The State Department split comes from the inability of U.S. imperialism to put in power an alternative to the Assad regime no matter what tactics are tried.

The more than five-year-long civil war began after the Assad regime — based on a narrow layer of capitalist families, mostly from the Alawite minority, a branch of Shiite Islam — attacked massive protests demanding political rights and the end of his dictatorial rule. In the absence of any working-class leadership, Islamist and secular groups — based among the Sunni Muslims who make up 75 percent of the country — began competing for territory and fighting government forces. At the same time Kurdish fighters have taken advantage of the conflict to establish an autonomous region in the north.

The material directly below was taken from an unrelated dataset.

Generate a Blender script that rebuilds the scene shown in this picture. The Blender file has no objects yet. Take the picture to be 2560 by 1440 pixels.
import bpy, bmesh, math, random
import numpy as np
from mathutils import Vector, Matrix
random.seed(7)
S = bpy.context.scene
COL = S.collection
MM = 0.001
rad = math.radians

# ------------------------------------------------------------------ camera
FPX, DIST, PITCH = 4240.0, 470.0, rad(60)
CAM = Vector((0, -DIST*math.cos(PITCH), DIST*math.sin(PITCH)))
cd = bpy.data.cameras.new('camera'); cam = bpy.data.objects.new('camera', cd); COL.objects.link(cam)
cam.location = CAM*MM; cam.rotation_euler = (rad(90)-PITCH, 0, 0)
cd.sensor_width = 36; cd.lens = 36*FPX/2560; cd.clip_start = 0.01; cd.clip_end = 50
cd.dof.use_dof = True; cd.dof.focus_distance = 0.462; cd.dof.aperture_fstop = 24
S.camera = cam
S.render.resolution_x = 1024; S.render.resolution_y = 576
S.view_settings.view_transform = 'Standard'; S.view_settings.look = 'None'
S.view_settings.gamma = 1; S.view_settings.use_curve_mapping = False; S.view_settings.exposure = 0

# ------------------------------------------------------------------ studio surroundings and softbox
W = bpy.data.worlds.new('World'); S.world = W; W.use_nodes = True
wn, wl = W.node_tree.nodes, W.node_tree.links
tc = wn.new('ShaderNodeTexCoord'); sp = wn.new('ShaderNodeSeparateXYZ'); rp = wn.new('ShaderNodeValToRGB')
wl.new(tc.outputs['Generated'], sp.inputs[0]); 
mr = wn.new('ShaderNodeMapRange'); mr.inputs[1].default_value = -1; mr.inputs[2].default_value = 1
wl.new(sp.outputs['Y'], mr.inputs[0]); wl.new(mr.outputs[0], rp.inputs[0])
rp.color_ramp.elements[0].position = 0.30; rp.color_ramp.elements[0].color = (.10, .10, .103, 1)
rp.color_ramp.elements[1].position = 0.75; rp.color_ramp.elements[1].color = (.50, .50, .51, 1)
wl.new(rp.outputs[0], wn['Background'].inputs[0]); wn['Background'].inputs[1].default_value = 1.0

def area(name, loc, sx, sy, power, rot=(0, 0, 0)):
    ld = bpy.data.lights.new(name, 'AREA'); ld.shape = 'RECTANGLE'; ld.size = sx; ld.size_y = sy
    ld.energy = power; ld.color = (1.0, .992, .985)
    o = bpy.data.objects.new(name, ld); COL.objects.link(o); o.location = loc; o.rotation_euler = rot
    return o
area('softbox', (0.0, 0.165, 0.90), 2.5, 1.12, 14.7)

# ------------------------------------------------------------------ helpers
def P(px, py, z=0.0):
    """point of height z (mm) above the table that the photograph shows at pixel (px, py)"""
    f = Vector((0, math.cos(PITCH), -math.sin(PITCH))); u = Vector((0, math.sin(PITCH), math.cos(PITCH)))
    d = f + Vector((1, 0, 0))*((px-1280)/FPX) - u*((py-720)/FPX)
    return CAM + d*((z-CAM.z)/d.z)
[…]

Nearly half a million people have been killed. More than half of Syria’s 23 million people are displaced, with millions in refugee camps in Lebanon, Jordan and Turkey, and hundreds of thousands seeking refuge in Europe.

According to the Syrian Network for Human Rights, the Assad government has killed many times more civilians than has the reactionary Islamic State.

As part of a Washington-Moscow brokered cease-fire agreed to in February that rapidly fell apart, the Assad government agreed to allow food deliveries to some areas besieged by Syrian government forces. Food was delivered for the first time in four years to Daraya, a rebel-held town outside of Damascus June 10, but the same day Syrian military aircraft bombed the town, hampering distribution of the aid.

U.S. forces expand role in Afghanistan

The Obama administration in early June approved a more aggressive use of U.S. troops and airstrikes in Afghanistan in battles against the Taliban, who now control more areas of the country than at any time since the 2001 U.S. invasion.

There are about 9,800 U.S. troops in Afghanistan, the majority of whom function as part of NATO operations there. The White House had previously announced plans to reduce its forces by nearly half this year, but is now reconsidering this, according to Reuters. In mid-June NATO decided not to go through with a troop reduction and closure of bases there.